FLEUR JAEGGY «Osservare la natura in cerca dell’Assoluto»

La scrittrice questa sera al Dal Verme presenta il suo racconto inedito L’erede: «Parla dell’eredità spirituale che una donna lascia a una bimba»

Ci sono persone che riempiono il vuoto con il silenzio. O con poche parole, trasportate da mondi lontanissimi, al di qua di un invisibile confine. O con un libro, se sono scrittori. Un libro che, di solito, non hanno alcuna fretta di vedere pubblicato. Fleur Jaeggy - autrice tra l'altro de I beati anni del castigo (1989), La paura del cielo (1994) e Proleterka (2001), tutti pubblicati da Adelphi, tradotta in venti Paesi e traduttrice di Marcel Schwob e Thomas De Quincey - è una di queste persone. Perciò non concede interviste, anzi, forse non ha concesso nemmeno questa: «Se riuscisse a dire che non ha trovato la signora e l'intervista non uscisse, sarebbe molto meglio».
Ha soltanto pensato a voce alta, Fleur Jaeggy, e noi abbiamo preso qualche appunto. Così ci ha rivelato la trama del racconto che presenterà stasera alla Milanesiana, un inedito dal titolo L'erede: «Tra una signorina di una certa età e una bambina avverrà il passaggio di una strana eredità, spirituale, potremmo dire. Tra le due non vi è nessuna parentela. Anzi, la bambina è una specie di derelitta, dotata di una grande forza di volontà. Un nesso con l'Assoluto? Sì, forse ascoltandolo lo si potrà trovare».
Quale assoluto cerca Fleur Jaeggy?
«L'assoluto appartiene ai mistici, che sono tra le mie principali letture. Angela da Foligno ad esempio scrive “L'anima non può godere di una vista più bella in questo mondo che osservare il proprio nulla e starsene nella sua prigione”. Definizione perfetta per l'assoluto».
Una ricerca da fare in solitudine.
«Io non so neppure cosa voglia dire sentirsi soli.
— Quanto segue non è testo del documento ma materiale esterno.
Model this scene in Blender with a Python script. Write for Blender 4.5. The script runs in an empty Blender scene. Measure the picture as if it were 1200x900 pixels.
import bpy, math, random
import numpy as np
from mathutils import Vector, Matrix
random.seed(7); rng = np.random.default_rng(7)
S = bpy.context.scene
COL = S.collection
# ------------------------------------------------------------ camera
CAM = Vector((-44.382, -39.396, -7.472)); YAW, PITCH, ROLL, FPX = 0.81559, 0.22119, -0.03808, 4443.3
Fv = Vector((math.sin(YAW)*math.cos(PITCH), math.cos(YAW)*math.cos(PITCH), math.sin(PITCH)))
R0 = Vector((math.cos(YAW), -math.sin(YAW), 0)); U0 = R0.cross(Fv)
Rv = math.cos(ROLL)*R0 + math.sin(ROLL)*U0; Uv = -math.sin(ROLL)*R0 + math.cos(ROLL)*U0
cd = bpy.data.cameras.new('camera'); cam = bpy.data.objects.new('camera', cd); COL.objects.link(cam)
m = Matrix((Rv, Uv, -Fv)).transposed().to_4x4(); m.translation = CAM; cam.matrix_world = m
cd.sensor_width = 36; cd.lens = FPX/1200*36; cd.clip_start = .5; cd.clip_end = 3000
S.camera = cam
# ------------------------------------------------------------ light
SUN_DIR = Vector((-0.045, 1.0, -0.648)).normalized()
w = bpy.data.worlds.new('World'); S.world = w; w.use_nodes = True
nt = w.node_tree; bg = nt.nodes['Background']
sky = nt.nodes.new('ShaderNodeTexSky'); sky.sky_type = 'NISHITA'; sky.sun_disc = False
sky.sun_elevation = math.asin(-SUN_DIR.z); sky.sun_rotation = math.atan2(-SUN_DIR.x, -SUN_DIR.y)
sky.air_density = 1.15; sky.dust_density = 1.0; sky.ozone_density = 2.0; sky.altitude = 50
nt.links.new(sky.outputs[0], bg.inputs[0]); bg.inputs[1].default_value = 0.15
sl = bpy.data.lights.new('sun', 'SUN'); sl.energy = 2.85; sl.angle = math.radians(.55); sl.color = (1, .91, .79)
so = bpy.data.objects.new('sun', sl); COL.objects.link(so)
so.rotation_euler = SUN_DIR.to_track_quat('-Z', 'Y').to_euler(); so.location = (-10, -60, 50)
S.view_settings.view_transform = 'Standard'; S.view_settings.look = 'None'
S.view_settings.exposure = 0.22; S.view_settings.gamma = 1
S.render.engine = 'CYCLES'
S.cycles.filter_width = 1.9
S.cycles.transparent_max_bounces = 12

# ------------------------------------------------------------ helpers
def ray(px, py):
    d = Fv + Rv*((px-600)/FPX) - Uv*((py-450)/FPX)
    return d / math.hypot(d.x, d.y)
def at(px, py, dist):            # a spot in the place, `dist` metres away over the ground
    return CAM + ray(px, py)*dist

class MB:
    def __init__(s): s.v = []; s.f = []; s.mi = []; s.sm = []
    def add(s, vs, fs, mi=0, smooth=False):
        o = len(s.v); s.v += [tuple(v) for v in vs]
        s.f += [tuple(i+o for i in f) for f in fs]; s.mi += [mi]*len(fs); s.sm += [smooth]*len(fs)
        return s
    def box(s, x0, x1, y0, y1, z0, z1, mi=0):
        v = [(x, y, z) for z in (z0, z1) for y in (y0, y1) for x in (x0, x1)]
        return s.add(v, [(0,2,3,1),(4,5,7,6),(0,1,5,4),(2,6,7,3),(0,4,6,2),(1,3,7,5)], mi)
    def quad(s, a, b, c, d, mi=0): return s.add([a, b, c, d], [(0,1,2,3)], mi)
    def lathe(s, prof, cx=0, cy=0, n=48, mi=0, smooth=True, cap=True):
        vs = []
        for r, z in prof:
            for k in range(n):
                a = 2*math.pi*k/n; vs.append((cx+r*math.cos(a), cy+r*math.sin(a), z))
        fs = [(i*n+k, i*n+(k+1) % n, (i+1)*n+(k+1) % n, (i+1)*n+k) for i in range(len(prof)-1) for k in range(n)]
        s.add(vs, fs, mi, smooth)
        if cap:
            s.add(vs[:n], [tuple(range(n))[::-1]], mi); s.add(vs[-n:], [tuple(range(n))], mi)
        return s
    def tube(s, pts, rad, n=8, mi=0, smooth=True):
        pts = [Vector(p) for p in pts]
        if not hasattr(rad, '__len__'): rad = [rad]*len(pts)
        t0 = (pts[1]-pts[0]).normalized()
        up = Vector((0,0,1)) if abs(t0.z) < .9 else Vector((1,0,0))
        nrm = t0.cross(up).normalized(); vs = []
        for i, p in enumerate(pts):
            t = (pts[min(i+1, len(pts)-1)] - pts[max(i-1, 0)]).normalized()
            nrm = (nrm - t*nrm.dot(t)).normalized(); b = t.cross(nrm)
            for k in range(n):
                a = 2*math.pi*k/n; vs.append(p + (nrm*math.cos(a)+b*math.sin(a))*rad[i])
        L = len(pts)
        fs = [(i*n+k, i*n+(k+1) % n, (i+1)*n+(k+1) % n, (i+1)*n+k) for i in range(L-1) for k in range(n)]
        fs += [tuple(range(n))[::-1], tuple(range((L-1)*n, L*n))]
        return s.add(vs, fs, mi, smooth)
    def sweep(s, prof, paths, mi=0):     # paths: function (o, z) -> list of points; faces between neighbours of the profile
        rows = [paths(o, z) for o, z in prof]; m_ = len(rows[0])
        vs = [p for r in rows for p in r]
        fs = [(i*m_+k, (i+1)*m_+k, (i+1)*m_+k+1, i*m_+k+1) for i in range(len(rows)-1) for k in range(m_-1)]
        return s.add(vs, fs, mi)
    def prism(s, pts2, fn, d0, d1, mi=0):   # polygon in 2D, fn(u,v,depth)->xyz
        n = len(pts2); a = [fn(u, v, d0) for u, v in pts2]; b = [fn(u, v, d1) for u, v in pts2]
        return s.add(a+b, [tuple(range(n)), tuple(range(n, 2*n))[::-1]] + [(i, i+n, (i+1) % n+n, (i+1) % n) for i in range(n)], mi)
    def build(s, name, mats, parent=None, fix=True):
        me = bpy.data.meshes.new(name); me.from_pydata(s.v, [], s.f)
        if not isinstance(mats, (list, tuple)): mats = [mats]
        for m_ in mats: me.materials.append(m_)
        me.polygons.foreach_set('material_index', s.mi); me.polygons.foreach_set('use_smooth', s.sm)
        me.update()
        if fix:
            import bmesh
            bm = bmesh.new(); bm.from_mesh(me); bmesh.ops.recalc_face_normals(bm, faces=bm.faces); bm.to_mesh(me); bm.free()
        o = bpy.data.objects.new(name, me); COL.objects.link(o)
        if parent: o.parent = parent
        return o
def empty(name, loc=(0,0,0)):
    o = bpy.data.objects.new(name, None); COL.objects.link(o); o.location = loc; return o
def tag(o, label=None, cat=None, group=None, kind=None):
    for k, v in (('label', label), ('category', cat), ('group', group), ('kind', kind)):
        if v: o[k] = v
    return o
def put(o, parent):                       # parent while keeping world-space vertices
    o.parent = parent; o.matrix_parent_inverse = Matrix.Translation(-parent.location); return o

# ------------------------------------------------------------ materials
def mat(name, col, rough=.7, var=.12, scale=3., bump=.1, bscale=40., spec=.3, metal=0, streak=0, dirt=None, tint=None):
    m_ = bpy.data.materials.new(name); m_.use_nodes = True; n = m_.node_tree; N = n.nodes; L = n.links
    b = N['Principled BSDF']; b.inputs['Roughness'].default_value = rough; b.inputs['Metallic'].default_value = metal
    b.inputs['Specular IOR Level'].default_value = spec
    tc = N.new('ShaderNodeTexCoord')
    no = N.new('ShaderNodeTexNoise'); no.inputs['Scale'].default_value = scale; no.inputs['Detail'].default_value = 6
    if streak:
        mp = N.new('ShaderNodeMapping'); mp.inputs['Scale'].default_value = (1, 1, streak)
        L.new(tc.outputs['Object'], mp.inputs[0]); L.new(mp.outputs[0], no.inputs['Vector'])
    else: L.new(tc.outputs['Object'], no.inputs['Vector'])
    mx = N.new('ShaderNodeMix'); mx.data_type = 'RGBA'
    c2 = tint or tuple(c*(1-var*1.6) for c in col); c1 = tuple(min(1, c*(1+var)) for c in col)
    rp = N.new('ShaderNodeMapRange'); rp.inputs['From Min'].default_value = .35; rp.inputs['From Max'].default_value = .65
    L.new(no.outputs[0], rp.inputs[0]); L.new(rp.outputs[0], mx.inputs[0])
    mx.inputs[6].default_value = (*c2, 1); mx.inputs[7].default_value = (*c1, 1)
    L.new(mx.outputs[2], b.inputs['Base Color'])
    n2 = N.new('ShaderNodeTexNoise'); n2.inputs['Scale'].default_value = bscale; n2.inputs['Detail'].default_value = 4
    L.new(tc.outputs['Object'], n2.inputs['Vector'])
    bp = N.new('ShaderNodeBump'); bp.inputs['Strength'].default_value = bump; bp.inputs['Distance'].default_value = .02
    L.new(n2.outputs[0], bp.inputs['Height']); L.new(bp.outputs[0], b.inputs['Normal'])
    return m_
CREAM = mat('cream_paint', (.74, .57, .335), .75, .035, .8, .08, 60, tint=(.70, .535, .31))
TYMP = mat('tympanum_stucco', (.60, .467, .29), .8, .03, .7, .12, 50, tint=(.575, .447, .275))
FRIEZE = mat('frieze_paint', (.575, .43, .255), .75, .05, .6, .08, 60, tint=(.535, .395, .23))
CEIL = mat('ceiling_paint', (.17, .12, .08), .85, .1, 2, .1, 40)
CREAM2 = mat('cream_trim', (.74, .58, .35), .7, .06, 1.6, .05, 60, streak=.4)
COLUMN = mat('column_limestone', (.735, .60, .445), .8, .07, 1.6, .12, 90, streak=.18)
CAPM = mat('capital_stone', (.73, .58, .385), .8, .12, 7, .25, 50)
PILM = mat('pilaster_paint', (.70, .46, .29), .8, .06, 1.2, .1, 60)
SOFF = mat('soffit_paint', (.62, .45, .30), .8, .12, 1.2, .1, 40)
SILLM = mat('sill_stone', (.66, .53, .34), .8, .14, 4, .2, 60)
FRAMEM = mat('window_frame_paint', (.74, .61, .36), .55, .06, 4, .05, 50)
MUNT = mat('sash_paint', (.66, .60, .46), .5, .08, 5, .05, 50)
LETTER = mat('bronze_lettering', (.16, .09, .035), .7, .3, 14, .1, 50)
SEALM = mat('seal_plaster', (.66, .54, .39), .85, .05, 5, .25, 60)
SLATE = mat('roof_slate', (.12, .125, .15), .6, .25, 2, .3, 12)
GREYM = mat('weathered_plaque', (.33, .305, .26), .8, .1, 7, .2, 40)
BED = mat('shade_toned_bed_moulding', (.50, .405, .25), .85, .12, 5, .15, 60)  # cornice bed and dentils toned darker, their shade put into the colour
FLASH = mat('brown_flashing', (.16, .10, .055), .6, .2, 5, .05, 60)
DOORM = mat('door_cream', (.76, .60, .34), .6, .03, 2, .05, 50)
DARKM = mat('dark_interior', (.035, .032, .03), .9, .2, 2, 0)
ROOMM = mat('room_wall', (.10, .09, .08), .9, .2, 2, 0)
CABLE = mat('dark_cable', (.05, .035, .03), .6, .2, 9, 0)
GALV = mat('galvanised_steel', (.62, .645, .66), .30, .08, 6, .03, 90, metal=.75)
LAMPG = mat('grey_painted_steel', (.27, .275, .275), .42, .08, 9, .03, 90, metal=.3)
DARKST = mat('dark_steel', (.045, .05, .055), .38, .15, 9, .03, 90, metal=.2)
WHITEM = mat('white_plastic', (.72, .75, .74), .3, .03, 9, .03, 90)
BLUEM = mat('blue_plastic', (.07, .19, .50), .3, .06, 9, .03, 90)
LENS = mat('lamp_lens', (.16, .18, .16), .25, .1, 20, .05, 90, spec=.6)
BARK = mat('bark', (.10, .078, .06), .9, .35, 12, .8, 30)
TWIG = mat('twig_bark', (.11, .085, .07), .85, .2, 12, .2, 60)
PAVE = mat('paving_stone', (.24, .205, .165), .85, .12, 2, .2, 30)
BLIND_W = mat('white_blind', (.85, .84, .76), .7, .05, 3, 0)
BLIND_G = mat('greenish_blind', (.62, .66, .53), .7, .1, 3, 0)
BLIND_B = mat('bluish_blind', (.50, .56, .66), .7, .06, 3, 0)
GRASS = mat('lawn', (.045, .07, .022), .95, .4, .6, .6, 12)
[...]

In questo tipo di esercizio, si sta nella propria stanza, si legge, si osserva la natura».
Non sembra un esercizio che appartenga al mondo, oggi.
«Ci sono in tutti i tempi persone fatte così. Per anni ho frequentato padre Giovanni Pozzi: un grande studioso e un francescano, che aveva fatto voto di povertà. L'assoluto non può essere una preoccupazione del mondo come lo sono la politica, o la morte. Tuttavia quando scrivevo I beati anni del castigo pensavo che, fra tutti, gli adolescenti sono quelli più attratti dall'assoluto. È una ricerca di cui fanno parte anche certe malattie adolescenziali».
E la scrittura la porta mai verso l'assoluto?
«Non potrei dire che cosa cerco nella scrittura. Posso dirle che cosa trovo nella lettura, invece. In Suor Juana Inés de la Cruz, in Robert Walser, in Celan o in Riccardo di San Vittore. Lo zen e il tiro con l'arco, di Eugen Herrigel, ad esempio, è un esercizio mistico perfetto».
Lei vive a Milano da molti anni. La città la ispira?
«Dalla mia finestra non si vede nulla di Milano. Si vedono soltanto il verde e il cielo e il mio terrazzo con molte piante, il luogo di elezione della mia gatta greca».


Della città non ha mai nostalgia?
«Mi manca il mercato dei fiori, la domenica, in centro. Ho visto tante persone anziane comperare una piccola piantina per pochi soldi. Le immaginavo tornare a casa e curarla. E poi tornare ancora, la settimana dopo, per aiutare la solitudine a passare».